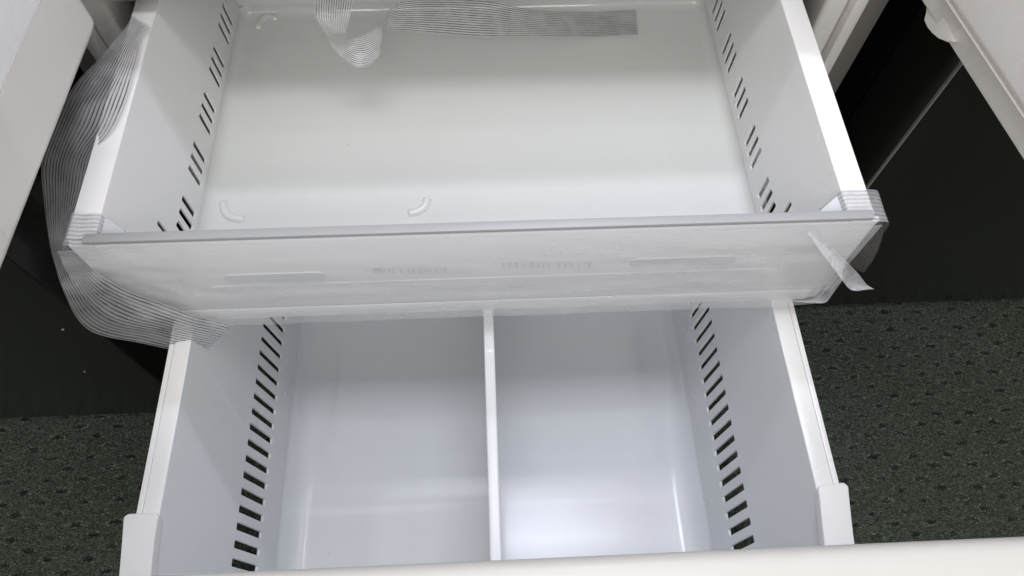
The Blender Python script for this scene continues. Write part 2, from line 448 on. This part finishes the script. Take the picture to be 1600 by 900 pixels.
# thin parting groove round the flat of the floor: a slim raised bead
def bead(name, pts, wd, hgt, m, parent):
    vs = []; fs = []; n = len(pts)
    for i, p in enumerate(pts):
        a = pts[max(0, i - 1)]; b = pts[min(n - 1, i + 1)]
        t = (b - a).normalized(); s = Vector((-t.y, t.x, 0))
        k = 1.0
        if i in (0, n - 1): k = .25
        for c, hh in ((-1, 0), (-.6, .8), (0, 1), (.6, .8), (1, 0)):
            vs.append(p + s * c * wd * k + Vector((0, 0, hh * hgt * k)))
    for i in range(n - 1):
        for c in range(4):
            q = i * 5 + c; fs.append((q, q + 1, q + 6, q + 5))
    return mesh(name, vs, fs, m, parent, True)
def crescent(pxs, h=.690):
    pts = catmull([P(a, b, h=h - .0003) for a, b in pxs], 6)
    bead('locating_ridge', pts, .0052, .0042, M_floor, ud)
crescent([(349, 314), (351, 328), (360, 339), (382, 343)])
crescent([(637, 333), (652, 331), (664, 322), (669, 309)])
crescent([(403, 46), (408, 33), (420, 25), (434, 30)])
# back wall of the drawer
prism('back_panel', [(-.3262, WB), (.3068, WB), (.3245, UZ - .004), (-.344, UZ - .004)], 'y', .8035, .806, M_white, ud)
# side rails
for x0, x1 in ((-.370, XLI), (XRI, .350)):
    rl = prism('side_rail', [(x0, UZ - .035), (x0, UZ), (x1, UZ), (x1, UZ - .005), (x0 + .004, UZ - .005), (x0 + .004, UZ - .035)] if x0 < 0 else
          [(x1, UZ - .035), (x1, UZ), (x0, UZ), (x0, UZ - .005), (x1 - .004, UZ - .005), (x1 - .004, UZ - .035)], 'y', .3465, .812, M_rail, ud, .0008, 2)
for x0, x1 in ((-.377, -.3725), (.3525, .357)):
    box('drawer_slide', x0, x1, .40, 1.10, .47, .592, M_brown, ud, .001)
# gussets in the two front corners
for xa, xb in ((XLI - .001, -.311), (XRI + .001, .292)):
    s = 1 if xa < 0 else -1
    prism('corner_gusset', [(xa, .374), (xb, .3455), (xa, .3455)], 'z', FZ + .004, UZ - .004, M_pill, ud, .0008)
# front panel (frosted), its clear top edge, a lower flange and the recesses that show through
PZ0 = .486
box('front_panel', -.366, .3525, .3385, .3445, PZ0, UZ + .001, M_panel, ud, .0012)
box('top_edge', -.352, .345, .3382, .3475, UZ + .0015, UZ + .0065, M_edge, ud, .0012)
box('lower_flange', -.340, .340, .3366, .3384, PZ0, PZ0 + .020, M_panel, ud, .0015)
def pill(x0, x1, z0, z1, y, m, name='recess'):
    r = (z1 - z0) / 2; zc = (z0 + z1) / 2
    pts = [(x1 - r + r * math.cos(math.radians(a)), zc + r * math.sin(math.radians(a))) for a in range(-90, 91, 18)] + \
          [(x0 + r + r * math.cos(math.radians(a)), zc + r * math.sin(math.radians(a))) for a in range(90, 271, 18)]
    return prism(name, pts, 'y', y, y + .0015, m, ud)
a = P(350, 437, y=.337); b = P(508, 431, y=.337); pill(a.x, b.x, a.z - .007, a.z + .007, .3372, M_pill)
a = P(985, 412, y=.337); b = P(1150, 407, y=.337); pill(a.x, b.x, b.z - .0075, b.z + .0075, .3372, M_pill)
a = P(330, 462, y=.337); b = P(1214, 430, y=.337); pill(a.x, b.x, b.z - .013, b.z + .013, .3376, plastic('grey_frosted_band', (.65, .66, .68), .35), 'raised_band')
# blurred, unreadable print under the film
for (xa, xb, yy) in ((572, 702, 424), (785, 925, 415)):
    xx = xa
    while xx < xb:
        p = P(xx, yy, y=.3366)
        hh = random.uniform(.006, .011); ww = random.choice((.0012, .0016, .0028))
        box('print_mark', p.x, p.x + ww, .3364, .3368, p.z - hh / 2, p.z + hh / 2, M_print, ud, 0)
        xx += random.uniform(7, 15)
# protective film stretched over the front
vs = []; fs = []; uv = []; NX, NZ = 150, 34
for j in range(NZ + 1):
    for i in range(NX + 1):
        u = i / NX; v = j / NZ
        xl = -.372 - .020 * math.sin(math.pi * min(1, (1 - v) * .8)) ; xr = .3510
        x = xl + (xr - xl) * u
        z = PZ0 - .004 + (UZ + .004 - PZ0 + .004) * v
        wr = noise.noise(Vector((x * 7, z * 60, 1.3))) * .0016 + noise.noise(Vector((x * 18 + z * 40, z * 35, 5.3))) * .0010
        edge = min(1, min(u, 1 - u) * 14) * min(1, (1 - v) * 6)
        sag = .004 * math.exp(-((x + .33) / .05) ** 2) * noise.noise(Vector((x * 26, z * 60 + x * 40, 9)))
        z += (1 - v) * .003 * noise.noise(Vector((x * 15, 0, 2)))
        vs.append((x, .3322 - (.0012 + wr) * edge + sag, z)); uv.append((u, v))
for j in range(NZ):
    for i in range(NX):
        q = j * (NX + 1) + i; fs.append((q, q + 1, q + NX + 2, q + NX + 1))
mesh('protective_film', vs, fs, M_film, ud, True, uv)

# ================================================================ lower freezer basket
LZ = CAM_Z - .72
lb = empty('freezer_basket', (0, .35, .10))
tag(lb, 'deep cool white lower freezer basket with slotted sides and a middle divider', 'basket')
BF = CAM_Z - 1.06; BW = CAM_Z - 1.024
LXL, LXR = -.330, .319
LY0, LY1 = .085, .62
def lower_side(sgn):
    xa = LXL if sgn < 0 else LXR; xb = -.3022 if sgn < 0 else .2921
    M, L = side(xa + sgn * .0012, LZ - .001, xb + sgn * .0012, BW)
    f = lambda h: (1.024 - h) / (1.024 - .721) * L
    sl = []
    for i in range(24):
        y = .430 + .0206 * (6 - i)
        if y < .10 or y > .60: continue
        sl.append((y, f(.892 if sgn < 0 else .888), y - (0 if sgn < 0 else .0025), f(.968 if sgn < 0 else .961), .0098))
    slotted_panel('side_panel', [(LY0, 0), (LY1, 0), (LY1, L), (LY0, L)], sl, .0026, M, M_bask, lb)
lower_side(-1); lower_side(1)
def hump(y):
    t = (y - .320) / .080
    t = max(0, min(1, t)); return .006 * (t * t * (3 - 2 * t))
pan('floor_panel', -.3025, .2924, LY0 + .002, LY1 - .004, BF, .036, M_baskf, lb, (hump, [.316 + .0025 * i for i in range(36)]))
prism('back_panel', [(-.3022, BW), (.2921, BW), (.317, LZ - .004), (-.328, LZ - .004)], 'y', LY1 - .0035, LY1 - .001, M_bask, lb)
prism('front_wall', [(-.3022, BW), (.2921, BW), (.317, LZ - .004), (-.328, LZ - .004)], 'y', LY0 - .0015, LY0 + .001, M_bask, lb)
box('divider', -.0098, .0022, LY0 + .002, LY1 - .005, BF + .002, LZ - .035, M_bask, lb, .002, 3)
for s in (-1, 1):
    if s < 0: xi, xm, xo = LXL, -.3468, -.3545
    else: xi, xm, xo = LXR, .3372, .3450
    a0, a1 = sorted((xi, xm)); b0, b1 = sorted((xm - s * .0, xo))
    box('side_rail', a0, a1, .142, LY1, LZ - .006, LZ, M_rail, lb, .0012)
    box('rail_lip', b0 + (.0 if s < 0 else .0016), b1 - (.0016 if s < 0 else 0), .142, LY1, LZ - .028, LZ - .0035, M_rail, lb, .0012)
    # hooked bracket that carries the rail on the freezer door
    bp = [(-.3625, .143), (-.3585, .146), (-.3320, .146), (-.3285, .142), (-.3285, .120), (-.3240, .0715), (-.3545, .0715), (-.3560, .100)] if s < 0 else \
         [(.3500, .143), (.3465, .147), (.3210, .145), (.3185, .141), (.3160, .118), (.3090, .0715), (.3400, .0715), (.3430, .105)]
    prism('bracket', bp, 'z', LZ - .010, LZ + .004, M_rail, lb, .0018, 3)

# ================================================================ packing tape and foam
Q = P
tl = ribbon('packing_tape',
   [Q(236,44,.528), Q(221,57,.528), Q(212,100,.528), Q(198,150,.528), Q(178,197,.528), Q(146,236,.537), Q(132,290,.566), Q(118,340,.585), Q(110,384,.600), Q(150,424,y=.333), Q(190,449,y=.329), Q(235,468,y=.328), Q(300,490,y=.328), Q(362,508,y=.334)],
   [Q(207,24,.532), Q(190,52,.528), Q(150,96,.529), Q(112,140,.532), Q(88,190,.542), Q(66,250,.575), Q(69,310,.605), Q(73,352,.607), Q(79,388,.608), Q(98,452,y=.328), Q(125,503,y=.327), Q(165,525,y=.327), Q(245,540,y=.327), Q(318,556,y=.333)],
   M_tape, 12, 10, .0, .0026)
tag(tl, 'long striped grey tape wrapped along left rail and under the front corner', 'packing tape', 'strips of striped packing tape')
tb = ribbon('packing_tape',
   [Q(552,-4,.536), Q(547,25,.545), Q(541,50,.556), Q(548,58,.568), Q(572,53,.575), Q(597,36,.575), Q(606,18,.575), Q(625,3,.578), Q(680,-2,.59), Q(760,1,.61), Q(810,11,.635), Q(860,17,.66), Q(925,18,.683), Q(994,16,.684)],
   [Q(493,-4,.536), Q(494,28,.547), Q(506,50,.562), Q(524,80,.585), Q(560,105,.592), Q(591,90,.592), Q(598,60,.588), Q(612,47,.59), Q(680,52,.605), Q(750,57,.63), Q(810,57,.655), Q(870,57,.675), Q(930,57,.687), Q(997,54,.687)],
   M_tape, 12, 10, .0, .0012)
tag(tb, 'striped grey tape hanging in a loop at the back of the upper drawer', 'packing tape', 'strips of striped packing tape')
def corner_tape(xs, zs, y0, y1, label):
    e1 = [Vector((x, y1, z)) for x, z in zip(xs, zs)]; e2 = [Vector((x, y0, z)) for x, z in zip(xs, zs)]
    o = ribbon('corner_tape', e1, e2, M_tape9, 10, 8, 0, .0006)
    tag(o, label, 'packing tape', 'strips of striped packing tape')
corner_tape([-.336, -.3425, -.3445, -.358, -.3705, -.3735], [.607, .628, .6368, .6372, .6368, .61], .3375, .3715, 'short striped tape folded over the left rail end')
corner_tape([.316, .3225, .3255, .338, .3505, .3620, .3645], [.607, .628, .6368, .6372, .6368, .632, .612], .3375, .3725, 'short striped clear tape folded over the right rail end')
ls = ribbon('loose_tape',
   [Q(1278,360,y=.331), Q(1308,393,y=.327), Q(1338,424,y=.322), Q(1354,444,y=.318), Q(1366,452,y=.314)],
   [Q(1262,365,y=.3305), Q(1285,397,y=.324), Q(1310,430,y=.318), Q(1327,451,y=.315), Q(1341,455,y=.313)], M_flap, 8, 8, -.003, .001)
tag(ls, 'loose clear tape strip dangling from the right front of the upper drawer', 'tape')
fmp = [(1366,349),(1372,344),(1378,342),(1379,355),(1375,372),(1369,388),(1360,405),(1349,422),(1338,418),(1322,404),(1335,388)]
fpoly = [(Q(a, b, y=.340).x, Q(a, b, y=.340).z) for a, b in fmp]
fo = prism('foam_pad', fpoly, 'y', .336, .362, M_foam, None, .0012)
tag(fo, 'dark grey foam pad wedged at the right front corner of the upper drawer', 'foam pad')
fp2 = ribbon('film_flap',
   [Q(1306,424,y=.332), Q(1292,442,y=.332), Q(1280,460,y=.333), Q(1262,469,y=.334), Q(1235,469,y=.335)],
   [Q(1319,434,y=.336), Q(1310,448,y=.336), Q(1299,462,y=.334), Q(1288,473,y=.332), Q(1262,473,y=.332)], M_flap, 6, 8, .002, .002)
tag(fp2, 'crumpled clear film flap at the lower right corner of the drawer front', 'film')

# ================================================================ neighbouring black appliances
def neighbour(name, x0, x1, yf, label, side_sign):
    t = empty(name, ((x0 + x1) / 2, yf + .4, 0)); tag(t, label, 'refrigerator', 'black refrigerators on either side')
    d = box('door', x0, x1, yf, yf + .112, .014, 1.75, M_black, t, .004, 3)
    xe = x0 if side_sign < 0 else x1
    if side_sign < 0: box('edge_trim_highlight', xe - .0012, xe + .0012, yf - .0012, yf + .0035, .016, 1.748, M_edge_highlight, t, .0006)  # pale metal strip standing in for the highlight along the door's bevel
    g0, g1 = (x0 + .006, x1 - .006)
    box('gasket', g0 + .006, g1 - .006, yf + .1122, yf + .119, .03, 1.74, M_blackside, t, .001)
    box('cabinet', x0 + .001, x1 - .001, yf + .1195, yf + .75, .02, 1.76, M_blackside, t, .003)
    for xx in (x0 + .06, x1 - .06):
        box('foot', xx - .02, xx + .02, yf + .16, yf + .2, .0, .0195, M_blackside, t, .001)
    return t, d
neighbour('black_refrigerator', .517, 1.35, .553, 'glossy black refrigerator standing to the right of the open freezer', -1)
nl, nld = neighbour('black_refrigerator', -1.35, -.50, .398, 'glossy black refrigerator standing to the left of the open freezer', 1)
for a, b, r in ((98, 515, .0017), (132, 581, .0010)):
    p = P(a, b, y=.3975)
    prism('lint_speck', [(p.x - r, p.z - r * .4), (p.x + r * .9, p.z), (p.x + r * 1.2, p.z + r * .5), (p.x - r * .2, p.z + r * .4)], 'y', .3968, .3978, M_pill, nl)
+---+
- **PROBLEM DETAILS**
Read the lines above. Gather those in which the string "from" is found.

- **RESULT OF THIS EXERCISE**
The Blender Python script for this scene continues. Write part 2, from line 448 on. This part finishes the script. Take the picture to be 1600 by 900 pixels.
tag(ls, 'loose clear tape strip dangling from the right front of the upper drawer', 'tape')